Tsitohaina Andriamaroahina, l'acridologue malgache qui travaille avec la FAO dans la lutte contre le criquet migrateur à Tsiroanomandidy, a déclaré que le pesticide "chlorpyriphos 240 UL" venant du Maroc utilisé dans cette lutte est parmi les plus efficaces pour tuer les criquets.

     "Tous les pesticides sont dangereux pour la santé et c'est la raison pour laquelle, nous arrêtons la diffusion quand on passe près d'une rivière, d'un village et des terres agricoles", a-t-il ajouté.

     "La surface infestée par les criquets que nous allons traiter maintenant est d'environ 800 hectares, un litre de pesticides suffit pour un hectare de surface. Environ 20% des criquets seront tués après six heures d'épandage, et 95% d'entre eux après 48 heures", a précisé Tsitohaina Andriamaroahina à Xinhua.  Ces criquets peuvent détruire jusqu'à 100.000 tonnes de riz en une nuit, a-t-il continué.

     En novembre 2012, le ministère malgache de l'Agriculture a déclaré l'état d'alerte acridienne sur toute l'étendue du territoire national de Madagascar et a proclamé l'existence de calamités publiques.

     En mars 2013, une alerte a été lancée sur la menace d'invasion des criquets sur les 2/3 de la surface de Madagascar si aucune action n'est entretenue alors qu'une invasion massive et non maîtrisée de criquets menace sérieusement la sécurité alimentaire et les moyens d'existence d'environ 13 millions d'habitants. Cela représente près de 60% de la population totale de la Grande île, dont 9 millions dépendent directement de l'agriculture pour se nourrir et vivre.

     En septembre 2013, la première phase du programme triennal de lutte contre l'invasion de criquet a débuté. Plus de 2 millions d' hectares au total seront traités dont 1,5 million pour cette première année de campagne, 500.000 hectares la deuxième année et 150.000 hectares au cours de la troisième et dernière année d' intervention".

     "Chaque jour, dans l'après-midi, nous utilisons l'hélicoptère pour la prospection aérienne afin d'obtenir une vision synoptique de la situation acridienne et localiser les populations les plus importantes du criquet migrateur.
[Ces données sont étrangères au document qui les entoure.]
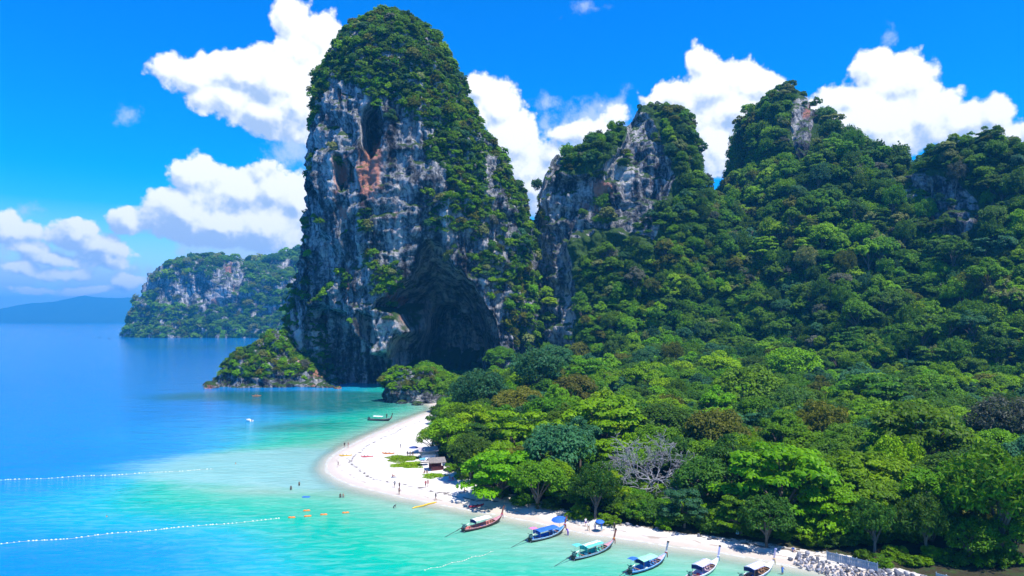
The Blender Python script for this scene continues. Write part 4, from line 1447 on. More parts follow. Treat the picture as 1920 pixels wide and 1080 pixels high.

Parfois, on les trouve à 10 ou 30 km de là. Parfois, on les trouve à 60 ou 80 km au nord-ouest d' ici. Après les avoir trouvé, nous descendons sur place tôt le lendemain matin (vers 05h00), quand ils sont encore sur le terrain pour lépandage", a expliqué le chef de la base de Tsiroanomandidy, Tsifanay Augustin.

     "La FAO utilise trois hélicoptères et un avion dans cette lutte contre l'invasion acridienne à Madagascar. L'hélicoptère que nous utilisons à Tsiroanomandidy fait six heures de vol par jour. Le coût d'une heure de vol est d'environ 2.400 dollars", a mentionné Tsifanay Augustin.

     La FAO a indiqué que 28,8 millions de dollars sur un total requis de 43,9 millions dollars ont pu être réunis pour le démarrage du programme de lutte. Le retour à une situation de rémission nécessite encore l'identification d'un financement de 17, 7 millions de dollars.